A dozen worshippers and the imam with a long, carefully trimmed beard stand up straight, feet planted on the thick, turquoise carpet of the Abdulhamid Han Mosque.
Then they raise their knees, rotate shoulders and hop in place, exchanging muted giggles and shy glances.
For 15 minutes they follow the instructors’ movements, getting more exercise in then they had done in many years.
“A person is like a vehicle.
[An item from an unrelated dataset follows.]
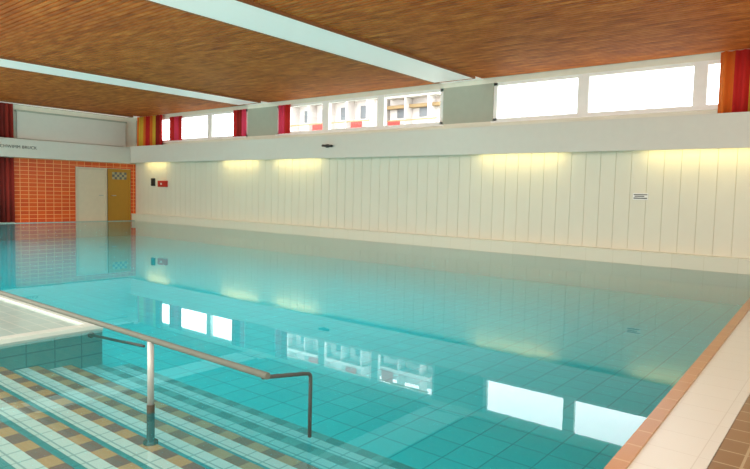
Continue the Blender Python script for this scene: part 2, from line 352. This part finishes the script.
# ---- building outside
eb=[(-36,-24,30,38,-1,10.6,0),(-23.8,-19.8,31,38,-1,10.6,0),(-23.8,-19.8,30.6,31,6.75,6.95,3)]
for fl in range(5):
    z=.6+fl*2.3
    if z>9.9: break
    for a,b,yy in ((-36,-24,30),(-23.6,-19.7,31)):
        eb.append((a,b,yy-.8,yy,z-.15,z+.05,0)); eb.append((a,b,yy-.82,yy-.8,z+.7,z+.78,3))
        xx=a+.3; q=0
        while xx<b-.8:
            if q%2==0: eb.append((xx,xx+.9,yy-.85,yy-.8,z+.05,z+.7,1))
            eb.append((xx+.1,xx+.7,yy-.04,yy,z+1.0,z+1.8,2)); eb.append((xx+1.2,xx+1.27,yy-.8,yy,z,z+2.2,0)); xx+=1.7; q+=1
mk('apartment_building',eb,[M_ext,M_extr,M_extg,M_extt],origin=(-28,34,-1),label='white apartment building with red balconies seen outside the windows',category='building')
mk('ground',[(-80,40,14.3,90,-1.2,-1)],[plain('outdoor_ground',srgb(150,155,140),.9)],kind='structure')

# ---- lights
W=bpy.data.worlds.new('World'); S.world=W; W.use_nodes=True
W.node_tree.nodes['Background'].inputs[0].default_value=(.94,.97,1,1); W.node_tree.nodes['Background'].inputs[1].default_value=7.0
def area(n,loc,rot,sx,sy,e,c):
    l=bpy.data.lights.new(n,'AREA'); l.shape='RECTANGLE'; l.size=sx; l.size_y=sy; l.energy=e; l.color=c
    o=bpy.data.objects.new(n,l); o.location=loc; o.rotation_euler=rot; COL.objects.link(o)
area('fill_south',(-11,-2.9,2.2),(math.radians(90),0,0),26,3.6,900,(1,.98,.94))  # added fill behind the camera; this wall has no window
area('fill_east',(2.9,5,2.2),(math.radians(90),0,math.radians(90)),14,3.4,200,(1,.98,.94))  # unseen fill panel added at the closed east wall
area('fill_overhead',(-11,-.8,4.3),(math.radians(14),0,0),26,3.2,1300,(1,.98,.94))  # out-of-view fill added overhead to brighten the pool floor
for x in (-21.5,-17.5,-13.5,-9.5,-5.5):  # added fill spots without fixtures, they brighten the far water
    for y in (5.2,8.8):
        l=bpy.data.lights.new('pool_fill','SPOT'); l.energy=360; l.spot_size=math.radians(118); l.spot_blend=1; l.shadow_soft_size=0; l.color=(1,.99,.96)
        o=bpy.data.objects.new('pool_fill',l); o.location=(x,y,CZ-.02); COL.objects.link(o)

# ---- camera
f=604
v1=Vector((-755,59,-f)).normalized(); v2=Vector((485,29,-f)).normalized()
up=v2.cross(v1).normalized(); Yc=v2; Xc=Yc.cross(up).normalized()
R=Matrix((Xc,Yc,up))
cd=bpy.data.cameras.new('Camera'); cam=bpy.data.objects.new('Camera',cd); COL.objects.link(cam)
cd.sensor_width=36; cd.lens=f/750*36; cd.clip_end=300; cd.clip_start=.05
cam.matrix_world=Matrix.Translation((0,0,H))@R.to_4x4()
S.camera=cam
Just like we need vehicle maintenance, when we do sport our organs improve,” mosque-goer Servet Arici explained.
Like the others, the 66-year-old had been doing his daily gymnastics since January, when a fitness project was rolled out in 11 mosques of Istanbul’s Bagcilar district, one of the massive city’s most densely populated and deprived.
To his right, the veteran of the group, Huseyin Kaya, 75, said he was delighted to “make every part of my body move”.
“It makes a difference,” the bearded former taxi driver said, his forehead creased with wrinkles under his black skullcap.
The instructor, Fatih Yamanoglu, said the daily routine was enough “to avoid future injuries and make life easier” for the elderly men.
Between 25 and 35 worshippers work on their flexibility every day after noon and late afternoon prayers, Yamanoglu said.
Women, who in Turkey more often pray at home, are currently excluded from the project.
But the Bagcilar council, led by a mayor from President Recep Tayyip Erdogan’s Islamic-rooted AKP party, said it was open to seeing that change.
Women’s employment rate in Turkey is less than half that officially recorded for men, making them especially vulnerable to sedentary lifestyles.
More than half of Turkish women have low levels of physical activity, compared to about one in three men, according to health ministry data.
This female fitness deficit is found “in many countries”, said Serap Inal, director of the department of physiotherapy and rehabilitation at the Istanbul Galata University.
The residents of Istanbul’s disadvantaged neighbourhoods do less sport than their counterparts in better-off districts, Inal added.
In a country where the share of the over-65s has almost doubled in 25 years to more than 10 percent, offering gym sessions in mosques “might be a good idea”, Inal said.
“However, I would suggest taking them out and exercising in fresh air,” she said.
The imam, Bulent Cinar, is delighted his mosque was now more than a place of worship, attracting fitness-conscious faithful from neighbouring mosques.
He said he was also ready to have “a female instructor” lead exercises in the women’s prayer room, urging the initiative to be extended across Turkey’s 90,000 mosques.
“After we do these exercises, the quality of their prayers improves,” the imam said.
“They move more easily. They are rejuvenated.”